Alexei A. Frounze wrote:
"Eli Gottlieb" wrote in message
...

Olumide wrote:

Hi -

I know memory mapped IO is about mapping device/controller registers to
memory space in order to reduce the number of processor instructions
(and simplify device driver writing) . My question is: are device
registers mapped to virtual memory or physical memory? I suspect the
former, and I have looked up a number of texts but everyone just seems
to skirt about the issue.

Thanks,

- Olumide


Device registers have a "physical" address that can be mapped into
virtual memory using normal paging techniques, AFAIK.



Correct for real, physical devices in non-virtualized environments. If we
go for virtual ones, we may never know what is real and what is emulated
in some way (e.g. a page fault handler would do the emulation).

Alex


Is virtualization so common now that we actually bother to think about it?


It starts gaining some real importance in the business solutions (putting a
few servers that would otherwise run on different machines to one; untying
from particular hardware and making it possible to move the server to
another machine in a matter of minutes (well, maybe a few hours), to
replicate it, to back it up, to do all kinds of things that would otherwise
be hard to do with something real). And then there are applications for
which running in a virtualized environment is more secure (think of the
internet browser with all its bugs and vulnerables).

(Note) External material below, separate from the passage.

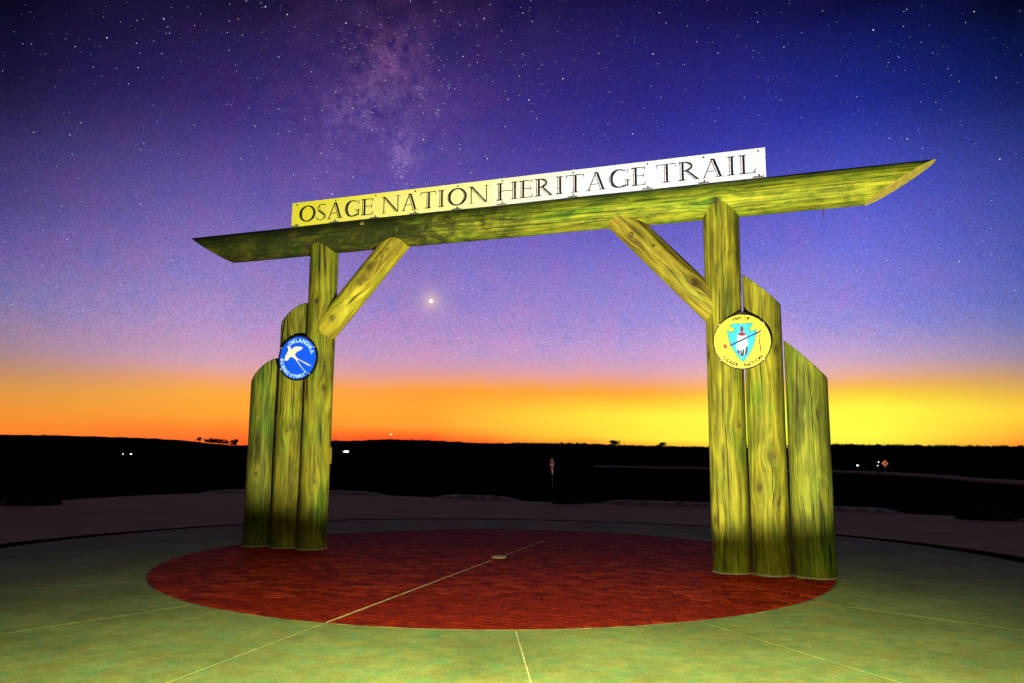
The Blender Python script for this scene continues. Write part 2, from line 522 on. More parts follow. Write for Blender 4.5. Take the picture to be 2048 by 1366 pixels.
def add_box(bm, c, s, rz=0.0):
    r = bmesh.ops.create_cube(bm, size=1.0)
    bmesh.ops.transform(bm, matrix=Matrix.Translation(c) @ Matrix.Rotation(rz, 4, 'Z') @ Matrix.Diagonal((s[0], s[1], s[2], 1)), verts=r['verts'])


def add_tube(bm, p0, p1, r0, r1, seg=10, caps=True):
    p0, p1 = Vector(p0), Vector(p1)
    d = p1 - p0
    q = d.to_track_quat('Z', 'Y').to_matrix().to_4x4()
    r = bmesh.ops.create_cone(bm, cap_ends=caps, segments=seg, radius1=r0, radius2=max(r1, 1e-4), depth=d.length)
    bmesh.ops.transform(bm, matrix=Matrix.Translation((p0 + p1) / 2) @ q, verts=r['verts'])


def add_prism_xz(bm, poly, y0, y1):
    """polygon given in (x, z), extruded between y0 (front) and y1 (back)"""
    f = [bm.verts.new((x, y0, z)) for x, z in poly]
    b = [bm.verts.new((x, y1, z)) for x, z in poly]
    n = len(poly)
    for i in range(n):
        j = (i + 1) % n
        bm.faces.new((f[j], f[i], b[i], b[j]))
    if n <= 4:
        bm.faces.new(f)
        bm.faces.new(list(reversed(b)))
    else:
        for tri in geometry.tessellate_polygon([[Vector((x, z, 0)) for x, z in poly]]):
            bm.faces.new([f[i] for i in tri])
            bm.faces.new([b[i] for i in reversed(tri)])


# ------------------------------------------------------------------ gate frame
GC = Vector((-0.1389, 11.5889, 0.0))
YAW = -0.3426
GX = Vector((math.cos(YAW), math.sin(YAW), 0))
GY = Vector((-math.sin(YAW), math.cos(YAW), 0))


def gw(x, y, z):
    return GC + GX * x + GY * y + Vector((0, 0, z))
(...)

Theoretically, the same software should run on both.


Right.

If it doesn't, then I see no point in the virtualization, as it would just
be the creation of an arbitrary hardware platform that doesn't have any
real hardware.


You may underestimate it. While it doesn't make sense now, it may make a lot
of sence some time later. But as I told you, untying the software from the
particular devices makes it more portable.